The film's grain pattern appears undisturbed by filtering or other inappropriate manipulation. Although Hans Christian Andersen runs almost two hours, the only disc-based extra is a trailer, and there is only one audio track. A BD-25 accommodates the film without challenging the compressionist, and no compression artifacts were observed.


Hans Christian Andersen Blu-ray Movie, Audio Quality  3.5 of 5

The film's original mono track is presented in lossless DTS-HD MA 1.0, and it sounds quite good for its age. Voices are clear enough, whether speaking or singing, and while the orchestra may lack the range it might have with a contemporary stereo or 5.1 recording, it certainly has enough presence to convey the grandeur of the titular storyteller's imagination and the grace of the ballet dancers' disciplined moves. Warner should be congratulated for leaving well enough alone and providing the film's original mix, without any attempt to pull it apart electronically and repurpose it for modern home theater systems. Those mixes almost always end up sounding artificial, whereas this one sounds like it belongs with the film.
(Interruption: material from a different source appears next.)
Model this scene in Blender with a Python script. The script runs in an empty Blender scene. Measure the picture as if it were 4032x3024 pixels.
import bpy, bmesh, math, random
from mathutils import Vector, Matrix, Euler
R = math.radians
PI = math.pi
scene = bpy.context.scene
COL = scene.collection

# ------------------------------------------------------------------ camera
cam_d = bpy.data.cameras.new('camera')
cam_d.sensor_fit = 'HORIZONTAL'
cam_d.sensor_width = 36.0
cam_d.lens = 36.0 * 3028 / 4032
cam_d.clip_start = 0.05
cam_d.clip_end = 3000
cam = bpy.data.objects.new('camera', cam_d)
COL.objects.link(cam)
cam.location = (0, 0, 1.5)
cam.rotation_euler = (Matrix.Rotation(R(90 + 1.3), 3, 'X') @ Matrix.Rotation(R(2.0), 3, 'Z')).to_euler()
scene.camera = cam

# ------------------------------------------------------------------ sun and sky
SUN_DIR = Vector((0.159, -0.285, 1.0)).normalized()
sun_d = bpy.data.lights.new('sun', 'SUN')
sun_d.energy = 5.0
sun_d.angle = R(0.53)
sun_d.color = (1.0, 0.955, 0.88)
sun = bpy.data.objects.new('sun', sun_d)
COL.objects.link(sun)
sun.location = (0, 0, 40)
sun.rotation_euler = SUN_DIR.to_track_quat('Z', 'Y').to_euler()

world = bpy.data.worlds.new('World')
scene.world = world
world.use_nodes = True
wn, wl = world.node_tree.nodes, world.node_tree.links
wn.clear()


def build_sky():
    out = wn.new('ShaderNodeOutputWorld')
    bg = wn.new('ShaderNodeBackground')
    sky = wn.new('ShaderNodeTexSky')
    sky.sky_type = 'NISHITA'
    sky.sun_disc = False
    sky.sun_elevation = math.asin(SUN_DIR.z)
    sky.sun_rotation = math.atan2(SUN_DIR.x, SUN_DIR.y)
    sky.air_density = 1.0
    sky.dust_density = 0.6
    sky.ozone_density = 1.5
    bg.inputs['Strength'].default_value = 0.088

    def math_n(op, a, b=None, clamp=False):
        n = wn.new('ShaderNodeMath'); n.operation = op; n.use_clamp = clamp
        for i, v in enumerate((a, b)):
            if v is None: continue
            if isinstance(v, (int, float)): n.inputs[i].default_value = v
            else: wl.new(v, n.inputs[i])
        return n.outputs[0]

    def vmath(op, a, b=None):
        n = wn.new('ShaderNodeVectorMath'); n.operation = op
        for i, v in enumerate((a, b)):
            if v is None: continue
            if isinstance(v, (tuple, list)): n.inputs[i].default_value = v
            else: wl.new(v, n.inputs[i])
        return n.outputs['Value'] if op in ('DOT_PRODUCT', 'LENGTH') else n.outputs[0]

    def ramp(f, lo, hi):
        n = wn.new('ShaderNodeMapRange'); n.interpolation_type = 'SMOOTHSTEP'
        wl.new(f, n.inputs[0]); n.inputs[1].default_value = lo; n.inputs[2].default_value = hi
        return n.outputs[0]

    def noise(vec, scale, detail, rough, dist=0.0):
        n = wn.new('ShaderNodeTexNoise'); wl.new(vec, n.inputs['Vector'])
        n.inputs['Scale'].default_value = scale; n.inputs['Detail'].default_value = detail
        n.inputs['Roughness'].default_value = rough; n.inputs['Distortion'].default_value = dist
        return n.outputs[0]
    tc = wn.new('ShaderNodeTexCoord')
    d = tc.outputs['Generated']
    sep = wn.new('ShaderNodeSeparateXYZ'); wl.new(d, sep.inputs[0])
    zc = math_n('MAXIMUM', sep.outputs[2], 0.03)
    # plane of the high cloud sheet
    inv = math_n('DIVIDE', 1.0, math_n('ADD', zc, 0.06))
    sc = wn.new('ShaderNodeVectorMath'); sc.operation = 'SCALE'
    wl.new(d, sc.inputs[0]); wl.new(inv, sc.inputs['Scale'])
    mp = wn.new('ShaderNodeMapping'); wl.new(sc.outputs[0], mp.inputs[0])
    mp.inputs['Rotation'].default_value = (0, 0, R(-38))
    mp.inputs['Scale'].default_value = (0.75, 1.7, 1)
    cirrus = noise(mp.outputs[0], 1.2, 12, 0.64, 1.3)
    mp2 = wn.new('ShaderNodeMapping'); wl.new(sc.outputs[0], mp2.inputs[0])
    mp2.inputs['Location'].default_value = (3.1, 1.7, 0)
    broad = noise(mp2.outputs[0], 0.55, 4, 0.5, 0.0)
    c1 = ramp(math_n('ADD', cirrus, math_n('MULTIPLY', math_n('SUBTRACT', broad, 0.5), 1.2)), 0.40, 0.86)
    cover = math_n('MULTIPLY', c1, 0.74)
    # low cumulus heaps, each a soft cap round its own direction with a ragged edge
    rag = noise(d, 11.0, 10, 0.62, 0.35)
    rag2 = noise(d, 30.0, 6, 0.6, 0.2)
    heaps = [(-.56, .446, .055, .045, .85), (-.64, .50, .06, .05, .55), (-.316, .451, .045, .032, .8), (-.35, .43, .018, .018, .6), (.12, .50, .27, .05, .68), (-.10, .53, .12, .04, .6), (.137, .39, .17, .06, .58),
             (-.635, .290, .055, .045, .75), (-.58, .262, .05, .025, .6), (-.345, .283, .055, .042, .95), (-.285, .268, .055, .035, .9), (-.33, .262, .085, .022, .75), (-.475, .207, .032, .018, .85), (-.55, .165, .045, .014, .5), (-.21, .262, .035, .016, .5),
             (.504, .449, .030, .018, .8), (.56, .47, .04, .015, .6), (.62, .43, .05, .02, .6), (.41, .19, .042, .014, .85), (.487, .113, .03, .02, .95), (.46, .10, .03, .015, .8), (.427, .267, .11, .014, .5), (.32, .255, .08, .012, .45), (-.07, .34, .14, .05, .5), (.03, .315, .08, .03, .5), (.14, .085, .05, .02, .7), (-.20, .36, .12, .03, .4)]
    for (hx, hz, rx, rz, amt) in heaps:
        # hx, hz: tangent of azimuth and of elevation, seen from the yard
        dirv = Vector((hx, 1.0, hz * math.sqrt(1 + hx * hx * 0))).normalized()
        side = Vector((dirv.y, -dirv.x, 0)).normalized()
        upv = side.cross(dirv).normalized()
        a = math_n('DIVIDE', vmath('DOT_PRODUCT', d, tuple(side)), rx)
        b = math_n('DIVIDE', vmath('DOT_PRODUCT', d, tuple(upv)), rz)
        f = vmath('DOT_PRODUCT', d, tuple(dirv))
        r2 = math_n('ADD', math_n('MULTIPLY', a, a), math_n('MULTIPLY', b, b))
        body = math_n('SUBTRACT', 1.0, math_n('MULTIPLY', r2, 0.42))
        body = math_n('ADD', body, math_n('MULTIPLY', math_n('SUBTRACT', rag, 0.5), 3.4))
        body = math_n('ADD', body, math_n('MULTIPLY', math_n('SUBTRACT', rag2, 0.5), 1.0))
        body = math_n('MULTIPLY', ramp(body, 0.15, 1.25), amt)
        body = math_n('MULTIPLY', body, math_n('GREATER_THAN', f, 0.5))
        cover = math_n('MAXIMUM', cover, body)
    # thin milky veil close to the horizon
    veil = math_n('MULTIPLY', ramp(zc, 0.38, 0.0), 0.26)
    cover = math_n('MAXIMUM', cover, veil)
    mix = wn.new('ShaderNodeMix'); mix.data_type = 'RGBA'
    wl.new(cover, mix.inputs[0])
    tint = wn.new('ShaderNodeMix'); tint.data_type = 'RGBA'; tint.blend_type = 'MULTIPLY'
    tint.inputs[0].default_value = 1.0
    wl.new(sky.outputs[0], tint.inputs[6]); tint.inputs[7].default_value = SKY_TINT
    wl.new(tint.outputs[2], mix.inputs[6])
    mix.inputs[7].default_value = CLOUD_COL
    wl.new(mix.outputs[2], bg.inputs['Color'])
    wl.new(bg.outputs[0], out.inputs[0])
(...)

Hans Christian Andersen Blu-ray Movie, Special Features and Extras  1.0 of 5

  • Theatrical Trailer (480i; 1.33:1; 2:43): When was the last time you heard a producer's name mentioned so many times in a trailer's voicover?


  • DigiBook: Warner has packaged Hans Christian Andersen in an attractive digibook illustrated with production photos, lobby cards, one sheets and drawings. The text provides an overview of the production's lengthy development, as well as biographies of Samuel Goldwyn, Danny Kaye, Renée "Zizi" Jeanmaire, Farley Granger, Roland Petit, Frank Loesser, Moss Hart, Charles Vidor and Hans Christian Andersen.


Hans Christian Andersen Blu-ray Movie, Overall Score and Recommendation  3.5 of 5

One of the many reasons why Hans Christian Andersen is so fondly remembered is the separate record album released to coincide with the film, on which Danny Kaye re-recorded the Frank Loesser score. More people probably know the songs from that album than from the film. The album is currently out of print, although it is available on various import CDs, but the songs sound quite good on Warner's Blu-ray. Much of the film that surrounds them is also worth seeing. Just be prepared to use the fast forward button. Recommended, with appropriate caveats.